**Supplied information:**
::::::::::

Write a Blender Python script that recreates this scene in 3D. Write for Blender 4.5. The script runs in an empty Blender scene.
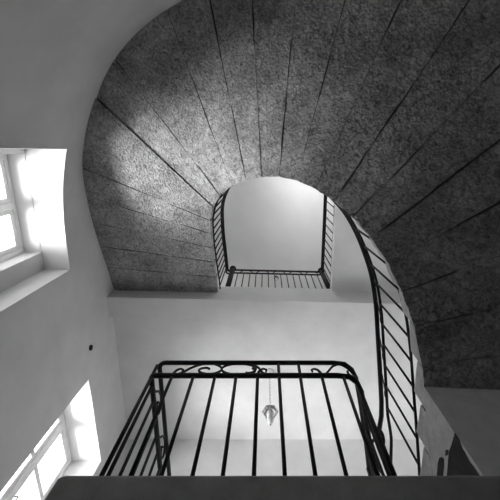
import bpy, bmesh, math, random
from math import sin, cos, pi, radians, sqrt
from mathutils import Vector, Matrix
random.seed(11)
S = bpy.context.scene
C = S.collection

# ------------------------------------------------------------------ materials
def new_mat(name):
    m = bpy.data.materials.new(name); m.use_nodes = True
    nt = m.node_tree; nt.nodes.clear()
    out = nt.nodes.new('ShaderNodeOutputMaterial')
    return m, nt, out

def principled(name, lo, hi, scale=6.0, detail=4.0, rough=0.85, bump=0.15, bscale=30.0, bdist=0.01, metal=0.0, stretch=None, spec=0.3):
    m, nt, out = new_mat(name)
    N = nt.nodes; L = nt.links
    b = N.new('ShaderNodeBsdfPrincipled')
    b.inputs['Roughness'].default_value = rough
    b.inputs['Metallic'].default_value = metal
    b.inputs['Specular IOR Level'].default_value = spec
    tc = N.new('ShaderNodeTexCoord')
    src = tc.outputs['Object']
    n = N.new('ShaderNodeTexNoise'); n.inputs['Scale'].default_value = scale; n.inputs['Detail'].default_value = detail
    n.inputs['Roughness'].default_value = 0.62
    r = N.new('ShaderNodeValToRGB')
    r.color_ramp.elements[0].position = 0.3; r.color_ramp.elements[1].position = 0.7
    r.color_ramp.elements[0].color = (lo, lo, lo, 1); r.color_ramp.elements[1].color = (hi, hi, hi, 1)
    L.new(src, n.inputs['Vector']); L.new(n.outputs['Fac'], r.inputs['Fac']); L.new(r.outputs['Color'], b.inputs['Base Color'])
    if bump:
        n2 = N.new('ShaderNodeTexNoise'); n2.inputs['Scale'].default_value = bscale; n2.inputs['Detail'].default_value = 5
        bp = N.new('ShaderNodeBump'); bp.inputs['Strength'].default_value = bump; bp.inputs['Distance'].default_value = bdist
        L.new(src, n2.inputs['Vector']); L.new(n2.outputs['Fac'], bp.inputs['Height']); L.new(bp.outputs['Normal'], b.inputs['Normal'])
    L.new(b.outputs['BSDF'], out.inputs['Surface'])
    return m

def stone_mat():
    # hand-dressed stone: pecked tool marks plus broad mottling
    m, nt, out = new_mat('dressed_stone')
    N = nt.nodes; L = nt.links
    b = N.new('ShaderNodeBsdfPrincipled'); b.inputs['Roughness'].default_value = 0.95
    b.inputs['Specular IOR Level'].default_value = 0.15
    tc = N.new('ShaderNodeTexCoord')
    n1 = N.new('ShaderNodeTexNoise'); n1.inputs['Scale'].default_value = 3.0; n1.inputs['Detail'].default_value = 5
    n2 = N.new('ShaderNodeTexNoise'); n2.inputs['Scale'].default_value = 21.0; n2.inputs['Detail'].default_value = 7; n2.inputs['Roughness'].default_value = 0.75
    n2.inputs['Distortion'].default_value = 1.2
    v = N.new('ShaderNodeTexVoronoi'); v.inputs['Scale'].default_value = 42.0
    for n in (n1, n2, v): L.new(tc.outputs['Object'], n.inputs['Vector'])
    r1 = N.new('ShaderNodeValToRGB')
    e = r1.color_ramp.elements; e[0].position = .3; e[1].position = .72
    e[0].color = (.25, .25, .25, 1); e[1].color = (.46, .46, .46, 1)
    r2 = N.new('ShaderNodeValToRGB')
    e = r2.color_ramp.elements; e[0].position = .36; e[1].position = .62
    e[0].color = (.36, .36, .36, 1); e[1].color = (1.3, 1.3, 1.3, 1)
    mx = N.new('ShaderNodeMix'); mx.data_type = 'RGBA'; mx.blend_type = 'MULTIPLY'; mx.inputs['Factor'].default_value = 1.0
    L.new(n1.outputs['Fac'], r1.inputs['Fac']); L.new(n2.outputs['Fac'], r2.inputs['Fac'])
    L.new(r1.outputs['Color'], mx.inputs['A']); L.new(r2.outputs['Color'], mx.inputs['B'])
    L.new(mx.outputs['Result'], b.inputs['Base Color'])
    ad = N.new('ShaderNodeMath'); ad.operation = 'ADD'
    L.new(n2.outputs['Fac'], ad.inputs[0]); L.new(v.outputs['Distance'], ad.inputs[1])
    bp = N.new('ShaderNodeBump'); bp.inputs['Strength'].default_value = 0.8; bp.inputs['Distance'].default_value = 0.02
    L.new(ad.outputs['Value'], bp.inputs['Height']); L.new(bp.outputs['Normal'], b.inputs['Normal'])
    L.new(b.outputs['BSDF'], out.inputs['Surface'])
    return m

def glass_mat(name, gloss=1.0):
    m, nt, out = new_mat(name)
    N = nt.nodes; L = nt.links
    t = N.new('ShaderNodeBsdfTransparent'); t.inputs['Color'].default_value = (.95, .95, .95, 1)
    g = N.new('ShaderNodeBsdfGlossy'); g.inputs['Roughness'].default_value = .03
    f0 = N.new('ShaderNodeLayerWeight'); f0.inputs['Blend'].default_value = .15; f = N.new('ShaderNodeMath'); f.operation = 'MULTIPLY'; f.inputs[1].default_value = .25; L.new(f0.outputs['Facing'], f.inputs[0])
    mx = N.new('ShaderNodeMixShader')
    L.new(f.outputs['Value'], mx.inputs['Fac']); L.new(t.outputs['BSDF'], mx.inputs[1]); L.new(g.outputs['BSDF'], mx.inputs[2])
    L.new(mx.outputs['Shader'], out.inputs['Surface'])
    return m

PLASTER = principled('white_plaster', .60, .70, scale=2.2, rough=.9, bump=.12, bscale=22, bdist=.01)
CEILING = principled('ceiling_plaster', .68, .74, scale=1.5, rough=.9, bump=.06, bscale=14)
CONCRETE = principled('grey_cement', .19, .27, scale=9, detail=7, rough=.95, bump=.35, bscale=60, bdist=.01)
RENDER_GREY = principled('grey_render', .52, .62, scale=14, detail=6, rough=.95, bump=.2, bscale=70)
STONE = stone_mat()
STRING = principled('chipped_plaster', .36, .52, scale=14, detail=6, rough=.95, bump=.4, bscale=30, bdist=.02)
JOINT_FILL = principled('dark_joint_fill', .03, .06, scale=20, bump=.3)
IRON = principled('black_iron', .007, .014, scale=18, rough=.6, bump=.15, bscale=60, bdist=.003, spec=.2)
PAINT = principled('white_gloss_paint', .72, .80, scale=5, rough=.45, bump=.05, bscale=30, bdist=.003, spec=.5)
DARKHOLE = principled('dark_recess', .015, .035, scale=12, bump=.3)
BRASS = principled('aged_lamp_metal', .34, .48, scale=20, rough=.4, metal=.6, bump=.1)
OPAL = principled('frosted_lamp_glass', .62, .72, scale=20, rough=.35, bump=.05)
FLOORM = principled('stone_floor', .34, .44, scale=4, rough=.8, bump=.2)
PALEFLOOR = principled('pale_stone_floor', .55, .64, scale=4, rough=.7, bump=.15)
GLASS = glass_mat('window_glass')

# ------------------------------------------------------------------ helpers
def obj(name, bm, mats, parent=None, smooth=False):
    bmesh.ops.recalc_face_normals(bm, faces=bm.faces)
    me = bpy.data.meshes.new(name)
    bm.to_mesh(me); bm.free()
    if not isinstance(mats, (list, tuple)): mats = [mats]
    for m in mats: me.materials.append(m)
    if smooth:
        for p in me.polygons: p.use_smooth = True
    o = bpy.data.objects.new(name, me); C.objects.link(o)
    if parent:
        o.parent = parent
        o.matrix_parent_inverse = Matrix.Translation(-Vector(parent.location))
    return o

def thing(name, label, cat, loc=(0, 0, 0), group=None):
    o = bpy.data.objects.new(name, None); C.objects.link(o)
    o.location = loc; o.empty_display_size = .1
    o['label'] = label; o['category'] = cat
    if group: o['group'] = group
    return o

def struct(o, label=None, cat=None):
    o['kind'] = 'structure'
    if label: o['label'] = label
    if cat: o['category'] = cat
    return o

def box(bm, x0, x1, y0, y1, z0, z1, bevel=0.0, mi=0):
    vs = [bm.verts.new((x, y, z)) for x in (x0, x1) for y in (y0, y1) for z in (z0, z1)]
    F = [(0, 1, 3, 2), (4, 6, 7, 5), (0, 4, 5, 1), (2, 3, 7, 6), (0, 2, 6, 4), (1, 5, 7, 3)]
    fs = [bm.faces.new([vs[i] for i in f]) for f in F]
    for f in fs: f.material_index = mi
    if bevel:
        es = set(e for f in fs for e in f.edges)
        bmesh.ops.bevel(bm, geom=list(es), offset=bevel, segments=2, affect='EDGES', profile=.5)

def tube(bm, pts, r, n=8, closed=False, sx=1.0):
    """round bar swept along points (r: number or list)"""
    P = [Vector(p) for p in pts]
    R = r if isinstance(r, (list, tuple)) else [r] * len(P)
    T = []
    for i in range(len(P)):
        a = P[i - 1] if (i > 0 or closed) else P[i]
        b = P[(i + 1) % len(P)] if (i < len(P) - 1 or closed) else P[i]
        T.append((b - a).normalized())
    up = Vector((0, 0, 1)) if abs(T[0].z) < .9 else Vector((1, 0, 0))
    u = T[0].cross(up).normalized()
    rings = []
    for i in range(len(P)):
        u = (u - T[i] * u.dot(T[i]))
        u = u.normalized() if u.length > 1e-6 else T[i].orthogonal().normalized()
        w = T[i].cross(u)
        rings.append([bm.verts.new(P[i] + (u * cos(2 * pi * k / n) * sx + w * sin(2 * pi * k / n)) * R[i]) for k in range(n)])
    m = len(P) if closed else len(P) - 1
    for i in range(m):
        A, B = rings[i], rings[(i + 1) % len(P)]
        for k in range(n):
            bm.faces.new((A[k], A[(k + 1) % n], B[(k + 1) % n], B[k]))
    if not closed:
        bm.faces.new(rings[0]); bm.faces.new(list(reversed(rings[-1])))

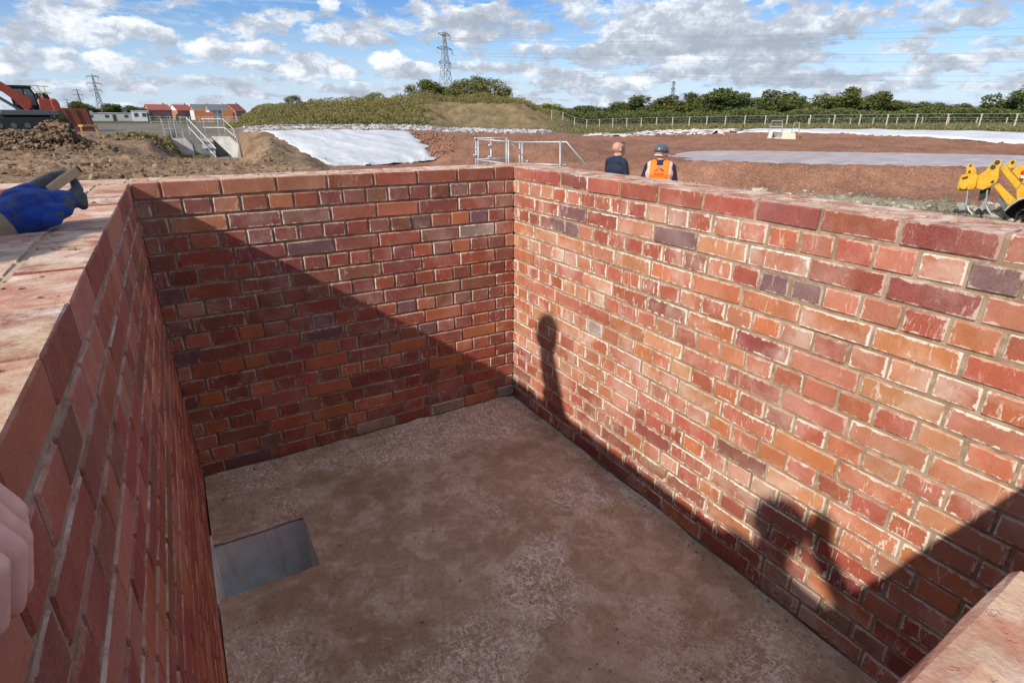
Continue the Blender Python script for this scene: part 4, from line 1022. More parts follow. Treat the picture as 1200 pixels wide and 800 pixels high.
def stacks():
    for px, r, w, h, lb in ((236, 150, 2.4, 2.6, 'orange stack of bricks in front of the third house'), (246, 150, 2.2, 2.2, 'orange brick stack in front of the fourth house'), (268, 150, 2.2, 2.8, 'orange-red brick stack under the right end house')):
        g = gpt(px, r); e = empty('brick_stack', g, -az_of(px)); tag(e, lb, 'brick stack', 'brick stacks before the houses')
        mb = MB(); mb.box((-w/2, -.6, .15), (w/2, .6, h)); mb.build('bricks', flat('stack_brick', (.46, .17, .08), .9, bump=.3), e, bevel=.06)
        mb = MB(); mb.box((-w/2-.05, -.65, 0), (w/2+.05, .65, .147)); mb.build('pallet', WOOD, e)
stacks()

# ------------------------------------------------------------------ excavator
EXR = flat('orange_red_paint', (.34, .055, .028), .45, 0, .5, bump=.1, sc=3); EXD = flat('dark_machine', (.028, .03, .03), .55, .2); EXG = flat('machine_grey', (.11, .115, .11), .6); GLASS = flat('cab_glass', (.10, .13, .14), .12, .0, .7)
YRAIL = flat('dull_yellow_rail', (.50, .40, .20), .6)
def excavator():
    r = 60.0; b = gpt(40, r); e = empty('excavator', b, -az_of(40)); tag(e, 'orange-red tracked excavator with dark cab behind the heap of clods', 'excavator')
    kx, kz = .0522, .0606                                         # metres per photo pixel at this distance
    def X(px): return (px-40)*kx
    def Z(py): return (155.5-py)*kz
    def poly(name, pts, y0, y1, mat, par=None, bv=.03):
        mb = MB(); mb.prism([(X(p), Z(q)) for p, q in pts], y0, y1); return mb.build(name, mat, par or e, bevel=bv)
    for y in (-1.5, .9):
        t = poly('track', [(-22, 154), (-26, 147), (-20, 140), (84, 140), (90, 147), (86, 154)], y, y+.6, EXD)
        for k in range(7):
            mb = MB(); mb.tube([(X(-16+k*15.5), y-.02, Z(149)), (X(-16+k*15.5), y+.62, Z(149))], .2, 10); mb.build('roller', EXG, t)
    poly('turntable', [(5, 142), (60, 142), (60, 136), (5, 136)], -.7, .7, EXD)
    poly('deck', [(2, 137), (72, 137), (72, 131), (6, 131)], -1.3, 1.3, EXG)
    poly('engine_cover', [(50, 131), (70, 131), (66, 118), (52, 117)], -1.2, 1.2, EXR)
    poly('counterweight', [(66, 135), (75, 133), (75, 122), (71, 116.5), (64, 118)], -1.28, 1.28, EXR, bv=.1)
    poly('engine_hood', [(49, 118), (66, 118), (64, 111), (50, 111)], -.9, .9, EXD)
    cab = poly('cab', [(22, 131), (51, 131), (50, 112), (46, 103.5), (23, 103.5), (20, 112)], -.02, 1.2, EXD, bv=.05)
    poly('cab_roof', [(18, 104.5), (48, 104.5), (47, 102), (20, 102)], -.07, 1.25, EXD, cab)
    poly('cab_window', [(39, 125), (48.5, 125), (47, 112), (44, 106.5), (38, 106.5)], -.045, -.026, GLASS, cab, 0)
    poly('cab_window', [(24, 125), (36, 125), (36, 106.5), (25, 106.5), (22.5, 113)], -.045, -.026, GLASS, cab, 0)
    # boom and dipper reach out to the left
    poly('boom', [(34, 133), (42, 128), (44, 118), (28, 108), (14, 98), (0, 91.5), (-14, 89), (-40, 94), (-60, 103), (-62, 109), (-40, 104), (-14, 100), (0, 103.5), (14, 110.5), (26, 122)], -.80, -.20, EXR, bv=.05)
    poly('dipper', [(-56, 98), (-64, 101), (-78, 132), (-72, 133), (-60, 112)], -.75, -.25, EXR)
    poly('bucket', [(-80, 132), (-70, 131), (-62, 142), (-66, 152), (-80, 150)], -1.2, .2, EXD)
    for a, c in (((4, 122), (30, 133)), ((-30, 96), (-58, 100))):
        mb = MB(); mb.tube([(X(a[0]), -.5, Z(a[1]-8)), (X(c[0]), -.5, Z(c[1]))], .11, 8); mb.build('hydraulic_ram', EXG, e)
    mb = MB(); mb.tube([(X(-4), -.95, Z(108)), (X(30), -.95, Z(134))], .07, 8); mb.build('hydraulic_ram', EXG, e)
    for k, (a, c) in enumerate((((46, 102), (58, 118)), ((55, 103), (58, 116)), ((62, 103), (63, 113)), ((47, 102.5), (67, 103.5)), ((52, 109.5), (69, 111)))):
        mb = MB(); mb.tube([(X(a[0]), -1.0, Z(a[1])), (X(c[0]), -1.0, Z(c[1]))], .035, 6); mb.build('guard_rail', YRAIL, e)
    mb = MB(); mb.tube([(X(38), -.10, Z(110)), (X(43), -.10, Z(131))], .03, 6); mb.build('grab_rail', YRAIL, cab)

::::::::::

**Challenge:**
Go back to the entries above and restate word for word every line from the first through the one that contains "return m, nt, out", leaving the pictures behind.

**Full output:**
Write a Blender Python script that recreates this scene in 3D. Write for Blender 4.5. The script runs in an empty Blender scene.
import bpy, bmesh, math, random
from math import sin, cos, pi, radians, sqrt
from mathutils import Vector, Matrix
random.seed(11)
S = bpy.context.scene
C = S.collection

# ------------------------------------------------------------------ materials
def new_mat(name):
    m = bpy.data.materials.new(name); m.use_nodes = True
    nt = m.node_tree; nt.nodes.clear()
    out = nt.nodes.new('ShaderNodeOutputMaterial')
    return m, nt, out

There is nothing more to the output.